Por otro lado, ante la visión de un largometraje como este, uno termina dándose cuenta de que la religiosidad que le enseñaron en la infancia (ese catolicismo tradicionalista y difuso que todavía profesa una buena parte de la población española) es una pantomima repugnante que nada tiene que ver con la radicalidad del mensaje cristiano: un sacrificio por el otro que desafía las normas establecidas y genera rechazo y estupor en los biempensantes, algo que supone “escándalo para los judíos" y "necedad para los gentiles”, como escribía san Pablo en la Carta a los Corintios; y escándalo y necedad, también, para un mundo neoliberal que ha decretado el culto al individualismo salvaje y la adoración perpetua del consumo. En estos tiempos de racismo y de odio al diferente, películas como “Fortuna” se vuelven imprescindibles para comprender la tragedia humana que se esconde más allá de las mentiras de la propaganda mediática sobre los refugiados.
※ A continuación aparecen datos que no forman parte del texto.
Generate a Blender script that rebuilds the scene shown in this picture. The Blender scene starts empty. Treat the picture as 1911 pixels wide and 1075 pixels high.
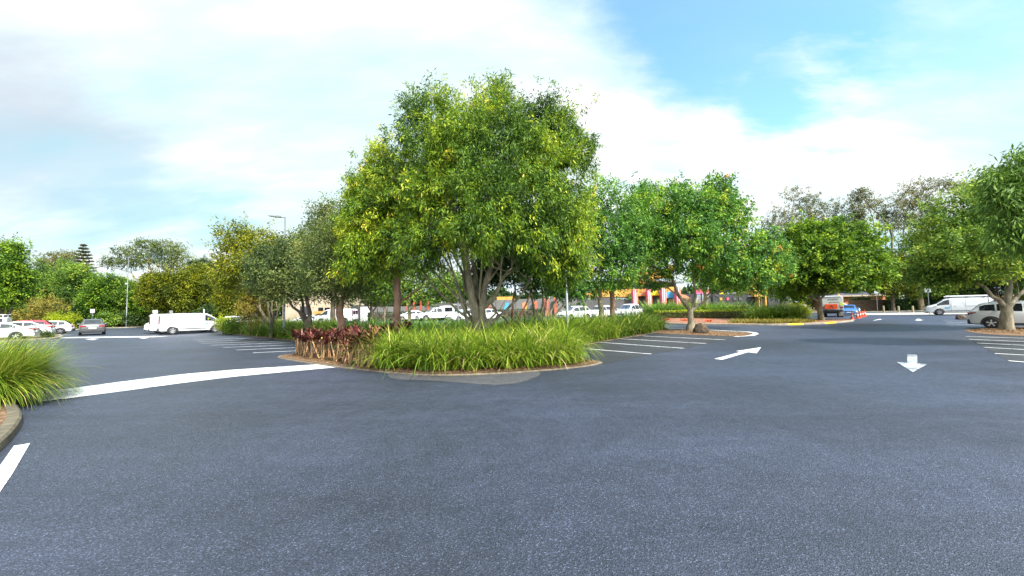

A través de los personajes de una historia basada en hechos reales, que encarna las estadísticas de la inmigración en hombres y mujeres sufrientes, el cine puede restituirnos la conciencia de la fraternidad, ese valor cristiano y revolucionario que no sabe de fronteras ni de pasaportes, como un refugio contra el invierno de la humanidad en Europa y en el resto del mundo.